Required task:
Every line in the listing below from the one with "follow. Write for Blender 4.5." through the one with "for cx, cy in" is to be reproduced exactly, both ends included; leave out the rest.

Record list:
— Start —

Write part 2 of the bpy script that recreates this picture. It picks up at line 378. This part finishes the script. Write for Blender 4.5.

— End —
— Start —

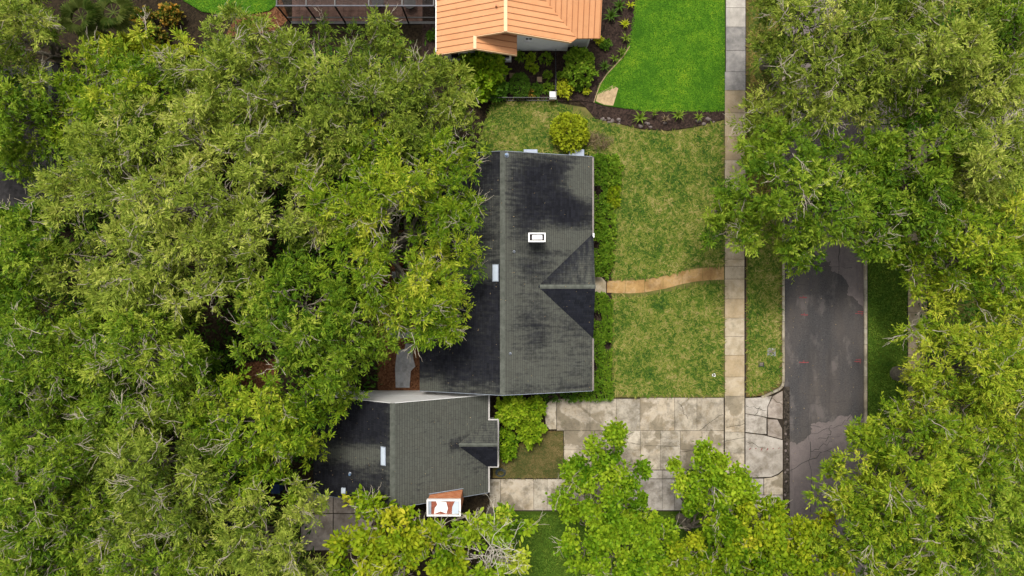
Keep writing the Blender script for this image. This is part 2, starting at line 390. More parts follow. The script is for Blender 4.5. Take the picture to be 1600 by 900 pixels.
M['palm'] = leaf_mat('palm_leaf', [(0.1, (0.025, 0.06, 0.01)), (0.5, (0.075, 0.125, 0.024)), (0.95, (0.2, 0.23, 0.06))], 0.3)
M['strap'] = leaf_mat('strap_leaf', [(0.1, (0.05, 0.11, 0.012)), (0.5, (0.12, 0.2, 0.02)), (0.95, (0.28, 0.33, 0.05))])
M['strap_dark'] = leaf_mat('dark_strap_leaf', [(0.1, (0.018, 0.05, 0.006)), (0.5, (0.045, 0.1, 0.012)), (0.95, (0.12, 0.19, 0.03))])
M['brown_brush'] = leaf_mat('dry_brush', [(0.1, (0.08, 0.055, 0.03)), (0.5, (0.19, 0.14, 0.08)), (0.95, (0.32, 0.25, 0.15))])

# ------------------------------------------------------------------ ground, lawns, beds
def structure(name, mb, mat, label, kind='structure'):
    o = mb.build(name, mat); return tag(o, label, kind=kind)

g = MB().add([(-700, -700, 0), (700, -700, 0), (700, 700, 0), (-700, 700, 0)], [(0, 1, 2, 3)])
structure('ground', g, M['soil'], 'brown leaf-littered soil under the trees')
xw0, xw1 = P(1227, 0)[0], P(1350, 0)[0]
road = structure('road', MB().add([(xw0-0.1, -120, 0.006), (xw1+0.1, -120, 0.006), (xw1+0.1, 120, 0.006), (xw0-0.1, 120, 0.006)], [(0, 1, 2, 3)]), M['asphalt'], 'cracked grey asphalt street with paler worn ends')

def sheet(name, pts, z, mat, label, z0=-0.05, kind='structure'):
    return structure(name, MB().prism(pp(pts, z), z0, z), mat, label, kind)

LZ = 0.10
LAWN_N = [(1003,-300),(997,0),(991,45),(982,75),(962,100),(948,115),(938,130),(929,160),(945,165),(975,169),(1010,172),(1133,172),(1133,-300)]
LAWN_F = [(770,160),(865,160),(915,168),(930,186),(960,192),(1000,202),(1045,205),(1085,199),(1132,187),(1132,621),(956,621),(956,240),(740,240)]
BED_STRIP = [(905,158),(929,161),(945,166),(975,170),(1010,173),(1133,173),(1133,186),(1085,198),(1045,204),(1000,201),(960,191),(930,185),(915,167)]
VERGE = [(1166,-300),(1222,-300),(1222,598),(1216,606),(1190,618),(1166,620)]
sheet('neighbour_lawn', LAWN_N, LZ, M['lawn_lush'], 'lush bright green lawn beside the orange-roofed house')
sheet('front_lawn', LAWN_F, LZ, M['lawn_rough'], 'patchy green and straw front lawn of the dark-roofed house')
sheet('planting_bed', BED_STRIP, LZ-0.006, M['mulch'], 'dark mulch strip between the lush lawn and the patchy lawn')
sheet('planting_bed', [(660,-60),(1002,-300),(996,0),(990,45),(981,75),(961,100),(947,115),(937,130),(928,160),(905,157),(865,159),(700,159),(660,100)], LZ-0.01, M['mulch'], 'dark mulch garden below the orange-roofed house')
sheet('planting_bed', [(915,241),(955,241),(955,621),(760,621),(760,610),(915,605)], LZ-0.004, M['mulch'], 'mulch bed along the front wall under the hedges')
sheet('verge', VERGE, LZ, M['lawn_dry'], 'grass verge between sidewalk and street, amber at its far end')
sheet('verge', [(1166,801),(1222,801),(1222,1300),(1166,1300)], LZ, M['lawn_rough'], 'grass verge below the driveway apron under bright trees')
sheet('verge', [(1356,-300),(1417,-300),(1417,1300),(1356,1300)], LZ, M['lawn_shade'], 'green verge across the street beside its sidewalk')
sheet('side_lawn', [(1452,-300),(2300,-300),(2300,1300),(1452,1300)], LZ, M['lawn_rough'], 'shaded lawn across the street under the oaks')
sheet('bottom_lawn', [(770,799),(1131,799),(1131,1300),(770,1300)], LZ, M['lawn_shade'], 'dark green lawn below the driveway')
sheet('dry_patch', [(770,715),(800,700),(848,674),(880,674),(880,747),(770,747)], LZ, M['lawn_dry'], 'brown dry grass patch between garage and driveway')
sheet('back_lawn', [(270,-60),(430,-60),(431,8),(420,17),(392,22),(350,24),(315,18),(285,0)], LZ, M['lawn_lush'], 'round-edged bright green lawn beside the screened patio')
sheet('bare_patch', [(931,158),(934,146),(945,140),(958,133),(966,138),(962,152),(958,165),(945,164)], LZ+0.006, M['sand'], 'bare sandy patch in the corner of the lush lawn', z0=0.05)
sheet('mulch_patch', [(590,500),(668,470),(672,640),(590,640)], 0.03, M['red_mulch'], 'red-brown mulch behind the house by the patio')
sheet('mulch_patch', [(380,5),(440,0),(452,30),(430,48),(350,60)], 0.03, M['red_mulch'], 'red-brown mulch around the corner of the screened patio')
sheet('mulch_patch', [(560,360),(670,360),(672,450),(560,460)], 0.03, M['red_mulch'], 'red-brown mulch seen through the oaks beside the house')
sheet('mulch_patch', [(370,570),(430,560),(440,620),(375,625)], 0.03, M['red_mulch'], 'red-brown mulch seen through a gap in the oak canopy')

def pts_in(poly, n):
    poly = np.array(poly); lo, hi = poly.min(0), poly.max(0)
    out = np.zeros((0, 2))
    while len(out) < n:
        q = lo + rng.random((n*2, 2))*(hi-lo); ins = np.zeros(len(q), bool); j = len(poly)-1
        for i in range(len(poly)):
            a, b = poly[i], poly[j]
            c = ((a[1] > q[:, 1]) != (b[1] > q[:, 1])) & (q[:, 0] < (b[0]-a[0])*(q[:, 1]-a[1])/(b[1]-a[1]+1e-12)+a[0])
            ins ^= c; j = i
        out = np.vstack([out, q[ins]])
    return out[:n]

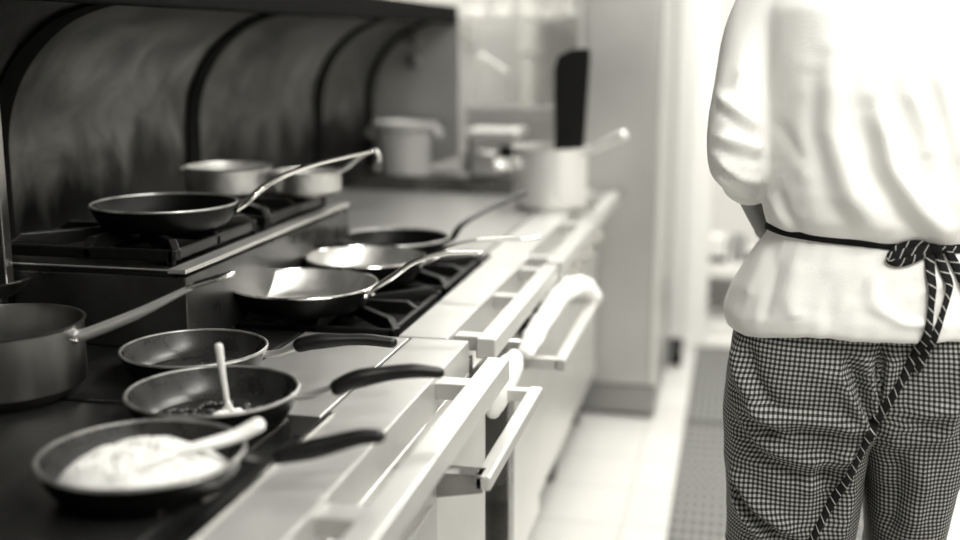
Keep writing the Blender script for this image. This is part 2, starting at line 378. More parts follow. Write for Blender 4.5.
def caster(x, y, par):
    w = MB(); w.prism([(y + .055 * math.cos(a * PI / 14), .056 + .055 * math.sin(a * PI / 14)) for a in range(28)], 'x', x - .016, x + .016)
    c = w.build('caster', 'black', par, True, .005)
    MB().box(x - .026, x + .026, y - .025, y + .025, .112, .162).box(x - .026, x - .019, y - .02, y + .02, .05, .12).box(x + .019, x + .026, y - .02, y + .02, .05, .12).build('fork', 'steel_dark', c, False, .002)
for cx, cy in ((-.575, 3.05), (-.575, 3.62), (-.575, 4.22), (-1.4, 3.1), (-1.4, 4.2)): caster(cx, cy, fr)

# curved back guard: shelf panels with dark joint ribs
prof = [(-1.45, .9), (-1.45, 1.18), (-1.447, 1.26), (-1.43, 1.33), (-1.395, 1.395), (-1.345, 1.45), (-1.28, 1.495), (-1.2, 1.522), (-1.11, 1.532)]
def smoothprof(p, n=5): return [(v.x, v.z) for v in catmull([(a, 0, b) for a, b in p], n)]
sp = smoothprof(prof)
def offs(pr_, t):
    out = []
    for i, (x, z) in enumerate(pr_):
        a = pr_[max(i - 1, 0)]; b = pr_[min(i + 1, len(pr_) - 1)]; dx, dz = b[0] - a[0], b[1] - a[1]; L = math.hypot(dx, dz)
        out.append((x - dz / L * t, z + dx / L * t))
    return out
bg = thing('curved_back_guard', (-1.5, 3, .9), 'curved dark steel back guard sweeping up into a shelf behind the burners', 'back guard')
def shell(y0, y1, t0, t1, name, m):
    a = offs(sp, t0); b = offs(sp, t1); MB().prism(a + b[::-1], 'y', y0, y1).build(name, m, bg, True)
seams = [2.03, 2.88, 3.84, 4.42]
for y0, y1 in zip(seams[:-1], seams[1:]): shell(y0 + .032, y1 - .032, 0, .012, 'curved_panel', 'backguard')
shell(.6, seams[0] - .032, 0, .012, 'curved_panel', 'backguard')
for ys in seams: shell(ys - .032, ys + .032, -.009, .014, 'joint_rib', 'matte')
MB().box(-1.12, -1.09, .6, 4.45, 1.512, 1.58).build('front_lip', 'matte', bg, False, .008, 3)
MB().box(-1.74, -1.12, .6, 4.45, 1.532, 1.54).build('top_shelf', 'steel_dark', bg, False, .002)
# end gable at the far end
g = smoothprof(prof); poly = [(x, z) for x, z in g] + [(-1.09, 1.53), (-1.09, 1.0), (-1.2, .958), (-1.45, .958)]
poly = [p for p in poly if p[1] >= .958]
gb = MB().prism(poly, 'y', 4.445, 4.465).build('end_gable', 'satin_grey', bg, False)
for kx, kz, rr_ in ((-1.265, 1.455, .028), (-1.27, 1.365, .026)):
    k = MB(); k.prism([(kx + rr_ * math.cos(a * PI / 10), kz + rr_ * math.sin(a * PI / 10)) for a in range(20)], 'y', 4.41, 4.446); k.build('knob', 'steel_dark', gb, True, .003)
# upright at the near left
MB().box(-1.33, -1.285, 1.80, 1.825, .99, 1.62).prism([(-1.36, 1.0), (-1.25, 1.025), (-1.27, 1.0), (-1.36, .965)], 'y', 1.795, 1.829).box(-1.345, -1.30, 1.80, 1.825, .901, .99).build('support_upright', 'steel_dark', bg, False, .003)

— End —

Completed task:
Keep writing the Blender script for this image. This is part 2, starting at line 378. More parts follow. Write for Blender 4.5.
def caster(x, y, par):
    w = MB(); w.prism([(y + .055 * math.cos(a * PI / 14), .056 + .055 * math.sin(a * PI / 14)) for a in range(28)], 'x', x - .016, x + .016)
    c = w.build('caster', 'black', par, True, .005)
    MB().box(x - .026, x + .026, y - .025, y + .025, .112, .162).box(x - .026, x - .019, y - .02, y + .02, .05, .12).box(x + .019, x + .026, y - .02, y + .02, .05, .12).build('fork', 'steel_dark', c, False, .002)
for cx, cy in ((-.575, 3.05), (-.575, 3.62), (-.575, 4.22), (-1.4, 3.1), (-1.4, 4.2)): caster(cx, cy, fr)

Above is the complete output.